Las televisiones repiten una y otra vez los segundos fatídicos en los que el tren Alvia tomó la curva de Angrois, cerca de Santiago, este miércoles. Los coches dan varios latigazos y la catástrofe se desata en un instante. Son los vertiginosos momentos que han sembrado el dolor. Mientras el video se repite una y otra vez, el número de muertos va ascendiendo y todo el mundo intuye que quedará cerca de cien.

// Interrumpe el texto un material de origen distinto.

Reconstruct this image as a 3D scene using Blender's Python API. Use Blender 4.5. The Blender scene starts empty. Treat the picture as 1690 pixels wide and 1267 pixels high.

“Exceso de velocidad”. Son las tres palabras que se utilizan para explicar la causa que convirtió al tren que viajaba de Madrid a Ferrol, en la víspera de la fiesta del apóstol Santiago, en el tren de la muerte. Pero son tres palabras que se quedan cortas, insuficientes. España es el paraíso de la alta velocidad, los sistemas de seguridad están duplicados. La investigación resolverá dentro de semanas o de meses por qué el tren iba tan rápido, por qué se salió de la vía. Los primeros indicios apuntan a que fue una temeridad del conductor. Pero es demasiado pronto. Y aunque todo estuviera claro la respuesta sería demasiado poco para la pregunta que, en el fondo, todos nos hacemos: ¿cómo pueden suceder estas cosas? La vida, que parecía tan segura e incluso tan festiva un instante antes, da paso a la muerte y al dolor. Seguimos pensando que es nuestra.
Los vecinos de Angrois se volcaron desde el primer momento. Mucho antes de que llegaran los servicios de rescate ayudaron a sacar a los heridos, los atendieron, les dieron un primer auxilio y una primera compañía. Los gallegos se volcaron donando sangre. Es el reflejo natural cuando lo más evidente no está destruido: ayudar a resolver la necesidad.
También los psicólogos hacen lo que pueden en el edificio Cersia, a las afueras de Santiago, donde los familiares viven la angustia de no saber si los seres queridos están entre los fallecidos y donde a muchos se les ha comunicado ya la pérdida. Dolor, dolor y más dolor. Ante el que los expertos en psique explican que hay que “gestionar el luto”. Como si eso fuera posible. Como si precisamente lo que caracteriza una muerte así, cualquier muerte, es que “ingestionable”. Y las preguntas -¿cómo pueden suceder estas cosas?, ¿cómo me puede haber ocurrido a mí?- vuelven una y otra vez.
La España que está en estas horas sumida en un luto ingestionable es muy diferente a la que hace cinco años enterró a las 154 víctimas del accidente aéreo de Spanair. Es un país que ha aprendido en los últimos tiempos lo seria, lo dura que es la existencia. Es difícil después de un lustro de daño social, de desempleo y de muchas dificultades no haber aprendido de algún modo que la fiesta de la vida no se basta a sí misma. Pero ni siquiera eso es suficiente. Si el luto es ingobernable e incontrolable es porque los que viajaban en el tren, sus familiares y todos estamos hechos para viajar en un tren que no se descarrille, para una vida que no se acabe. De esto es de lo que España necesita en este momento hablar más. Del deseo, de la experiencia de un buen viaje que acaba en la estación de la Misericordia, en los brazos de un Padre Bueno.